__Input data__:
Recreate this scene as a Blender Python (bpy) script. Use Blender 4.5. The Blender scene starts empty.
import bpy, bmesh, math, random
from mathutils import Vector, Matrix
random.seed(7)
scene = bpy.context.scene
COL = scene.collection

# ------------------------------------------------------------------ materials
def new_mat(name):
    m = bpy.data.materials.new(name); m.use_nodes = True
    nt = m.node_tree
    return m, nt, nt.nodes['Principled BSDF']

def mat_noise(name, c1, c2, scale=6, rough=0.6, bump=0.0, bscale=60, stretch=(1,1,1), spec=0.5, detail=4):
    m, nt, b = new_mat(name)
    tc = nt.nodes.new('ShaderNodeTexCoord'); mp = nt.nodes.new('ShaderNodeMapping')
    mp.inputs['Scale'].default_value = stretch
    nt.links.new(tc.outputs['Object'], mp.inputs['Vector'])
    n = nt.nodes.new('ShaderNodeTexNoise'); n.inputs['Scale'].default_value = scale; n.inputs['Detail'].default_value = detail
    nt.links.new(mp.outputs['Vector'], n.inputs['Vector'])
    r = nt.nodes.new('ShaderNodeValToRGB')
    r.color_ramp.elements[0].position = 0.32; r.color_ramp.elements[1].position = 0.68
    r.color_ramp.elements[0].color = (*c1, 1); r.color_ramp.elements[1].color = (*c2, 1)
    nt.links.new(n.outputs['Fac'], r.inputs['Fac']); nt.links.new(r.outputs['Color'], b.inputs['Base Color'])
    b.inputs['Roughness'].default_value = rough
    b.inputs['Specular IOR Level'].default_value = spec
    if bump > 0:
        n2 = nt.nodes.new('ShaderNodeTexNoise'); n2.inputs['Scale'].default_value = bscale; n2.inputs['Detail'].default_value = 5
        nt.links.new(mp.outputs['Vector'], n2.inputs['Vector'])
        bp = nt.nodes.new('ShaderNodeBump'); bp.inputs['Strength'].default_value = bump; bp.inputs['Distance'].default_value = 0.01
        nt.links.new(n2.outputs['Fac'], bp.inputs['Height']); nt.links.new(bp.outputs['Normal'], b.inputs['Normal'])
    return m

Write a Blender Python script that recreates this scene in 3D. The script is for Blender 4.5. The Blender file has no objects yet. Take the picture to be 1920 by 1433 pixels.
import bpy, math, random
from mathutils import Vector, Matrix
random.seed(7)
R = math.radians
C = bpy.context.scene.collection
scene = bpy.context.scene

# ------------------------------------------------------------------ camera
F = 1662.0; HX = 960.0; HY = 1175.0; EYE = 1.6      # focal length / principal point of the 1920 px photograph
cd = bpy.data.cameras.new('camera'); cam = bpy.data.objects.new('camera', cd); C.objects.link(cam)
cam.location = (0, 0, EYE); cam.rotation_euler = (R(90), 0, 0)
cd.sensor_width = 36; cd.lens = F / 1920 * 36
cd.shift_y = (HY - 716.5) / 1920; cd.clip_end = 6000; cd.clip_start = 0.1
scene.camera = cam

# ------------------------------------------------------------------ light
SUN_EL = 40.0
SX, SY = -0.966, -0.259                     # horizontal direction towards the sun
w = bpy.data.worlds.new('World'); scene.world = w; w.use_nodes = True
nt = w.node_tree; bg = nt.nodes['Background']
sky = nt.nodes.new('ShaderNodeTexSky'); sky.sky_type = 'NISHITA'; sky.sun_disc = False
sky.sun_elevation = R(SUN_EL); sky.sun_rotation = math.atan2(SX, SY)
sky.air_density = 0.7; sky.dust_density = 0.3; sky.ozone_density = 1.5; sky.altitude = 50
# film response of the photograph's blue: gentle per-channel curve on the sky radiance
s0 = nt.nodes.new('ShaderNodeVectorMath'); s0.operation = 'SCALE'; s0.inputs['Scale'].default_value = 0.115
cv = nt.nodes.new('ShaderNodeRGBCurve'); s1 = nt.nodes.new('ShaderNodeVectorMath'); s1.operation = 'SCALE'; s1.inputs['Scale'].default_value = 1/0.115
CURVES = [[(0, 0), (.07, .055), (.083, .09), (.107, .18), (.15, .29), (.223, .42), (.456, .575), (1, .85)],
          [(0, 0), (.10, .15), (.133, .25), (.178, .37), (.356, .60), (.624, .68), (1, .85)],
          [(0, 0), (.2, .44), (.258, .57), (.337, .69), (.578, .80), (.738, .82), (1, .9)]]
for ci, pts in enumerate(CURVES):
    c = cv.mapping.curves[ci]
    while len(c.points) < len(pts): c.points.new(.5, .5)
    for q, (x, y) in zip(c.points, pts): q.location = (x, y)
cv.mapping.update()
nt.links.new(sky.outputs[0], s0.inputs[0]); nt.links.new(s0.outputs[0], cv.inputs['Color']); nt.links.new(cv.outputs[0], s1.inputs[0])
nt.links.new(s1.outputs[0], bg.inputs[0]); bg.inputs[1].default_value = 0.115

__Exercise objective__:
Where a line holds "Blender", copy that line.

__Reply__:
Recreate this scene as a Blender Python (bpy) script. Use Blender 4.5. The Blender scene starts empty.
Write a Blender Python script that recreates this scene in 3D. The script is for Blender 4.5. The Blender file has no objects yet. Take the picture to be 1920 by 1433 pixels.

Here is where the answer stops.